[STATED GOAL]: Do not carry the pictures over; copy every other part of the entries exactly.

Extracted data entries
▼

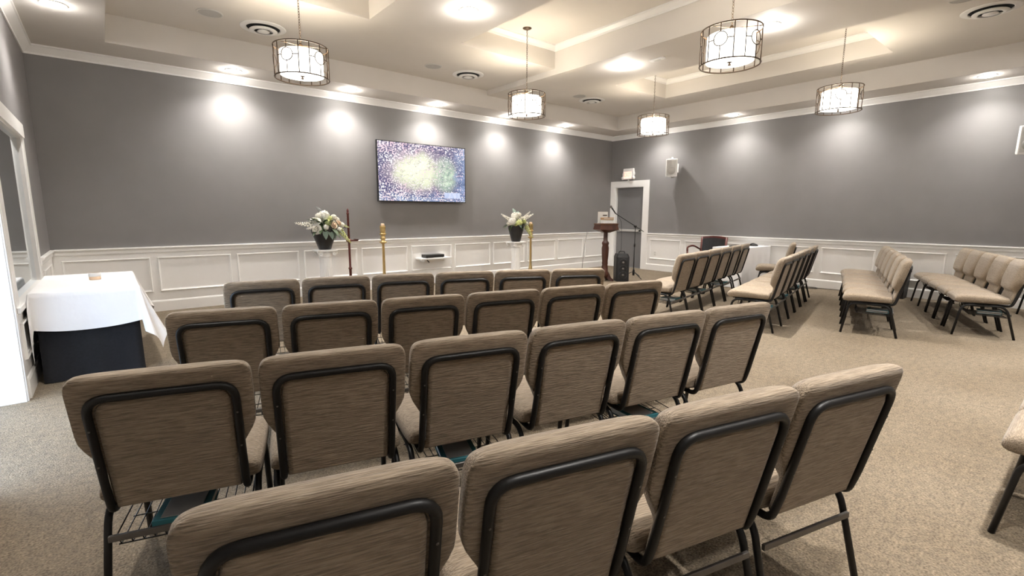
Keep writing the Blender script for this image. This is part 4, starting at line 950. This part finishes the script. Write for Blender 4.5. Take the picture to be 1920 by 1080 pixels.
def draped_cloth():
    m = MB(); cols = []          # each column: (point on table edge, outward dir, length)
    D = 0.30
    cs = [((TX0, TY0), -PI/2), ((TX1, TY0), 0.0), ((TX1, TY1), PI/2), ((TX0, TY1), PI)]   # corner, angle of the outgoing side normal
    nS, nC = 22, 14
    for k in range(4):
        (ax, ay), na = cs[k]; (bx, by), _ = cs[(k+1) % 4]
        # side from corner k to k+1 : outward normal
        nrm = [(0, -1), (1, 0), (0, 1), (-1, 0)][k]
        for i in range(nS+1):
            u = i/nS; cols.append(((ax+(bx-ax)*u, ay+(by-ay)*u), nrm, D*(1+0.12*math.sin(PI*u)), 0.012*math.sin(u*9+k)+0.006, u))
        c0 = math.atan2(nrm[1], nrm[0])
        for i in range(1, nC):
            th = i/nC*PI/2; d = (math.cos(c0+th), math.sin(c0+th))
            ln = min(D/max(math.cos(th), 1e-3), D/max(math.sin(th), 1e-3))*1.3
            fl = 0.19*math.sin(2*th)**0.7+0.03*math.sin(6*th)
            cols.append(((bx, by), d, ln, fl, 0.5))
    wall = LL+0.008
    rings = []
    for s_ in (0.0, 0.012, 0.04, 0.15, 0.3, 0.45, 0.6, 0.75, 0.88, 1.0):
        r = []
        for (p, d, ln, fl, u) in cols:
            o = (0.010*min(1, s_/0.03)+fl*s_**1.1)
            x = p[0]+d[0]*o; y = p[1]+d[1]*o
            r.append((max(wall+0.02+0.012*(s_), x), y, TZ+0.001-ln*s_ + (0.0 if s_ else 0)))
        rings.append(r)
    m.loft(rings, True, False, True)
    m.f.append(tuple(range(len(cols)))); m.sm.append(False)
    return m
tag(draped_cloth().build('tablecloth', 'cloth_white'), 'white cloth with hanging corners draped over the black-skirted table', 'tablecloth')
t = thing('pillar_candle', 'short peach candle in a clear rim on the white memorial table', 'candle', (-0.13, 6.02, TZ+0.0015))
MB().lathe([(0.0, 0.0), (0.042, 0.0), (0.044, 0.006), (0.044, 0.044), (0.040, 0.048), (0.0, 0.046)], 24, cap=False).build('wax', 'candle_wax', t)
MB().lathe([(0.0452, 0.03), (0.0465, 0.03), (0.0465, 0.066), (0.0452, 0.066)], 24, cap=False).build('glass_rim', 'plastic_white', t)
MB().tube([(0, 0, 0.045), (0.001, 0, 0.058)], 0.0015, 5).build('wick', 'cable', t)
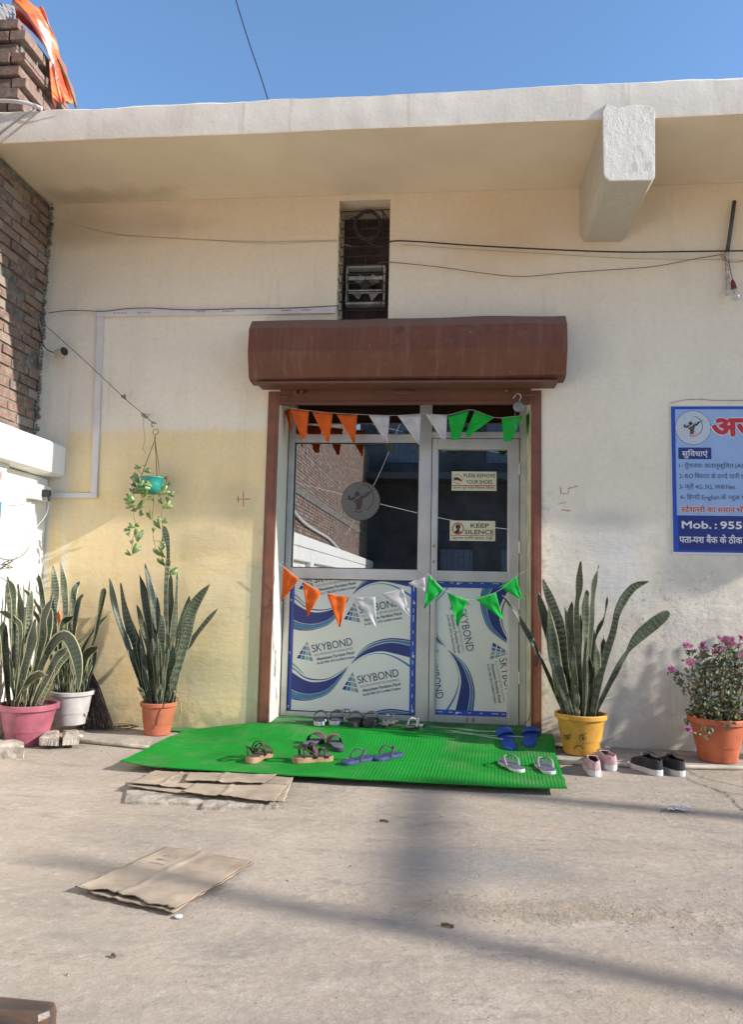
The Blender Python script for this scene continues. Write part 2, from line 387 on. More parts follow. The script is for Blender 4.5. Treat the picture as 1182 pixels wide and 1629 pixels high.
M_inkgrey = pm('print_grey', (.23, .25, .30), .4, .02, bst=.02)
M_red = pm('print_red', (.50, .03, .045), .4, .03, bst=.02)
M_blackink = pm('print_black', (.03, .028, .03), .45, .02, bst=.02)
M_skin = pm('print_brown', (.13, .07, .05), .45, .1, bst=.02)
M_cream = pm('sign_cream', (.60, .59, .43), .45, .03, bst=.02)
M_mintri = pm('print_mint', (.28, .42, .42), .4, .03, bst=.02)
def glass_mat(name, refl, tint):
    t = NT(name); g = t.n('BsdfGlossy'); g.inputs['Roughness'].default_value = .0; g.inputs['Color'].default_value = (.93, .96, 1, 1)
    tr = t.n('BsdfTransparent'); tr.inputs['Color'].default_value = (*tint, 1); mx = t.n('MixShader'); lw = t.n('LayerWeight'); lw.inputs[0].default_value = .35
    t.put(mx.inputs[0], t.ma('ADD', t.ma('MULTIPLY', lw.outputs[0], .5), refl)); t.l(tr.outputs[0], mx.inputs[1]); t.l(g.outputs[0], mx.inputs[2]); t.l(mx.outputs[0], t.out.inputs[0])
    return t.m
M_glass = glass_mat('tinted_glass', .42, (.22, .24, .27))
M_bulb = glass_mat('bulb_glass', .12, (.82, .84, .86))
def cloth(name, c, tr=.25):
    t = NT(name); n = t.noise(200, 2); col = t.mix(t.mr(t.noise(12, 3), .3, .7), c, tuple(q*.85 for q in c))
    d = t.n('BsdfDiffuse'); tl = t.n('BsdfTranslucent'); t.put(d.inputs[0], col); t.put(tl.inputs[0], col); mx = t.n('MixShader'); mx.inputs[0].default_value = tr
    b = t.bump(n, .2, .001); t.l(b, d.inputs['Normal']); t.l(d.outputs[0], mx.inputs[1]); t.l(tl.outputs[0], mx.inputs[2]); t.l(mx.outputs[0], t.out.inputs[0]); return t.m
M_fo = cloth('orange_felt', (.80, .16, .035)); M_fw = cloth('white_felt', (.66, .65, .68)); M_fg = cloth('green_felt', (.03, .50, .08))
M_card = pm('cardboard', (.40, .325, .245), .88, .14, 5, 30, .4)
M_cardprint = pm('faded_cardboard_print', (.27, .225, .18), .88, .3, 30)
M_cardedge = pm('cardboard_edge', (.15, .10, .065), .9, .2, 30)
M_stone = pm('rough_stone', (.42, .37, .31), .95, .2, 12, 45, .8, bd=.01)
M_soil = pm('potting_soil', (.07, .05, .035), .95, .3, 30, 60, .8)
M_wood = pm('old_wood', (.10, .065, .045), .42, .3, 6, 30, .2, col2=(.045, .035, .03))
M_stem = pm('green_stem', (.14, .19, .07), .6, .2)
M_drystem = pm('dry_stem', (.17, .12, .07), .8, .25)
M_broom = pm('broom_fibre', (.13, .09, .07), .85, .3, 30)

# ================================================================== SETTING
bm = BM(); grid(bm, lambda u, v: Vector((-150+300*u, -150+300*v, 0)), 30, 30)
g = obj('ground', bm, M_ground); g['kind'] = 'structure'
# jagged cracks in the yard floor
M_crack = pm('crack', (.07, .06, .05), .95)
bm = BM()
def crack(pts, w):
    P = smoothline([gr(*p) for p in pts], 7); random.seed(int(pts[0][0]))
    Q = [p+Vector((rnd(-.012, .012), rnd(-.012, .012), .004)) for p in P]
    for i in range(len(Q)-1):
        a, b = Q[i], Q[i+1]; n = Vector((-(b-a).y, (b-a).x, 0)).normalized()*w*rnd(.4, 1)
        quad(bm, (a+n, b+n, b-n, a-n))
crack([(1088, 1222), (1115, 1236), (1140, 1243), (1182, 1252), (1215, 1262)], .0035)
crack([(1085, 1232), (1110, 1246), (1138, 1256), (1160, 1268), (1182, 1290), (1210, 1300)], .0035)
crack([(1138, 1256), (1160, 1262), (1190, 1266)], .003)
crack([(850, 1350), (880, 1354)], .002)
o = obj('cracks', bm, M_crack); o['kind'] = 'structure'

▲

[OUTPUT OF THE TASK]:
Keep writing the Blender script for this image. This is part 4, starting at line 950. This part finishes the script. Write for Blender 4.5. Take the picture to be 1920 by 1080 pixels.
def draped_cloth():
    m = MB(); cols = []          # each column: (point on table edge, outward dir, length)
    D = 0.30
    cs = [((TX0, TY0), -PI/2), ((TX1, TY0), 0.0), ((TX1, TY1), PI/2), ((TX0, TY1), PI)]   # corner, angle of the outgoing side normal
    nS, nC = 22, 14
    for k in range(4):
        (ax, ay), na = cs[k]; (bx, by), _ = cs[(k+1) % 4]
        # side from corner k to k+1 : outward normal
        nrm = [(0, -1), (1, 0), (0, 1), (-1, 0)][k]
        for i in range(nS+1):
            u = i/nS; cols.append(((ax+(bx-ax)*u, ay+(by-ay)*u), nrm, D*(1+0.12*math.sin(PI*u)), 0.012*math.sin(u*9+k)+0.006, u))
        c0 = math.atan2(nrm[1], nrm[0])
        for i in range(1, nC):
            th = i/nC*PI/2; d = (math.cos(c0+th), math.sin(c0+th))
            ln = min(D/max(math.cos(th), 1e-3), D/max(math.sin(th), 1e-3))*1.3
            fl = 0.19*math.sin(2*th)**0.7+0.03*math.sin(6*th)
            cols.append(((bx, by), d, ln, fl, 0.5))
    wall = LL+0.008
    rings = []
    for s_ in (0.0, 0.012, 0.04, 0.15, 0.3, 0.45, 0.6, 0.75, 0.88, 1.0):
        r = []
        for (p, d, ln, fl, u) in cols:
            o = (0.010*min(1, s_/0.03)+fl*s_**1.1)
            x = p[0]+d[0]*o; y = p[1]+d[1]*o
            r.append((max(wall+0.02+0.012*(s_), x), y, TZ+0.001-ln*s_ + (0.0 if s_ else 0)))
        rings.append(r)
    m.loft(rings, True, False, True)
    m.f.append(tuple(range(len(cols)))); m.sm.append(False)
    return m
tag(draped_cloth().build('tablecloth', 'cloth_white'), 'white cloth with hanging corners draped over the black-skirted table', 'tablecloth')
t = thing('pillar_candle', 'short peach candle in a clear rim on the white memorial table', 'candle', (-0.13, 6.02, TZ+0.0015))
MB().lathe([(0.0, 0.0), (0.042, 0.0), (0.044, 0.006), (0.044, 0.044), (0.040, 0.048), (0.0, 0.046)], 24, cap=False).build('wax', 'candle_wax', t)
MB().lathe([(0.0452, 0.03), (0.0465, 0.03), (0.0465, 0.066), (0.0452, 0.066)], 24, cap=False).build('glass_rim', 'plastic_white', t)
MB().tube([(0, 0, 0.045), (0.001, 0, 0.058)], 0.0015, 5).build('wick', 'cable', t)
The Blender Python script for this scene continues. Write part 2, from line 387 on. More parts follow. The script is for Blender 4.5. Treat the picture as 1182 pixels wide and 1629 pixels high.
M_inkgrey = pm('print_grey', (.23, .25, .30), .4, .02, bst=.02)
M_red = pm('print_red', (.50, .03, .045), .4, .03, bst=.02)
M_blackink = pm('print_black', (.03, .028, .03), .45, .02, bst=.02)
M_skin = pm('print_brown', (.13, .07, .05), .45, .1, bst=.02)
M_cream = pm('sign_cream', (.60, .59, .43), .45, .03, bst=.02)
M_mintri = pm('print_mint', (.28, .42, .42), .4, .03, bst=.02)
def glass_mat(name, refl, tint):
    t = NT(name); g = t.n('BsdfGlossy'); g.inputs['Roughness'].default_value = .0; g.inputs['Color'].default_value = (.93, .96, 1, 1)
    tr = t.n('BsdfTransparent'); tr.inputs['Color'].default_value = (*tint, 1); mx = t.n('MixShader'); lw = t.n('LayerWeight'); lw.inputs[0].default_value = .35
    t.put(mx.inputs[0], t.ma('ADD', t.ma('MULTIPLY', lw.outputs[0], .5), refl)); t.l(tr.outputs[0], mx.inputs[1]); t.l(g.outputs[0], mx.inputs[2]); t.l(mx.outputs[0], t.out.inputs[0])
    return t.m
M_glass = glass_mat('tinted_glass', .42, (.22, .24, .27))
M_bulb = glass_mat('bulb_glass', .12, (.82, .84, .86))
def cloth(name, c, tr=.25):
    t = NT(name); n = t.noise(200, 2); col = t.mix(t.mr(t.noise(12, 3), .3, .7), c, tuple(q*.85 for q in c))
    d = t.n('BsdfDiffuse'); tl = t.n('BsdfTranslucent'); t.put(d.inputs[0], col); t.put(tl.inputs[0], col); mx = t.n('MixShader'); mx.inputs[0].default_value = tr
    b = t.bump(n, .2, .001); t.l(b, d.inputs['Normal']); t.l(d.outputs[0], mx.inputs[1]); t.l(tl.outputs[0], mx.inputs[2]); t.l(mx.outputs[0], t.out.inputs[0]); return t.m
M_fo = cloth('orange_felt', (.80, .16, .035)); M_fw = cloth('white_felt', (.66, .65, .68)); M_fg = cloth('green_felt', (.03, .50, .08))
M_card = pm('cardboard', (.40, .325, .245), .88, .14, 5, 30, .4)
M_cardprint = pm('faded_cardboard_print', (.27, .225, .18), .88, .3, 30)
M_cardedge = pm('cardboard_edge', (.15, .10, .065), .9, .2, 30)
M_stone = pm('rough_stone', (.42, .37, .31), .95, .2, 12, 45, .8, bd=.01)
M_soil = pm('potting_soil', (.07, .05, .035), .95, .3, 30, 60, .8)
M_wood = pm('old_wood', (.10, .065, .045), .42, .3, 6, 30, .2, col2=(.045, .035, .03))
M_stem = pm('green_stem', (.14, .19, .07), .6, .2)
M_drystem = pm('dry_stem', (.17, .12, .07), .8, .25)
M_broom = pm('broom_fibre', (.13, .09, .07), .85, .3, 30)

# ================================================================== SETTING
bm = BM(); grid(bm, lambda u, v: Vector((-150+300*u, -150+300*v, 0)), 30, 30)
g = obj('ground', bm, M_ground); g['kind'] = 'structure'
# jagged cracks in the yard floor
M_crack = pm('crack', (.07, .06, .05), .95)
bm = BM()
def crack(pts, w):
    P = smoothline([gr(*p) for p in pts], 7); random.seed(int(pts[0][0]))
    Q = [p+Vector((rnd(-.012, .012), rnd(-.012, .012), .004)) for p in P]
    for i in range(len(Q)-1):
        a, b = Q[i], Q[i+1]; n = Vector((-(b-a).y, (b-a).x, 0)).normalized()*w*rnd(.4, 1)
        quad(bm, (a+n, b+n, b-n, a-n))
crack([(1088, 1222), (1115, 1236), (1140, 1243), (1182, 1252), (1215, 1262)], .0035)
crack([(1085, 1232), (1110, 1246), (1138, 1256), (1160, 1268), (1182, 1290), (1210, 1300)], .0035)
crack([(1138, 1256), (1160, 1262), (1190, 1266)], .003)
crack([(850, 1350), (880, 1354)], .002)
o = obj('cracks', bm, M_crack); o['kind'] = 'structure'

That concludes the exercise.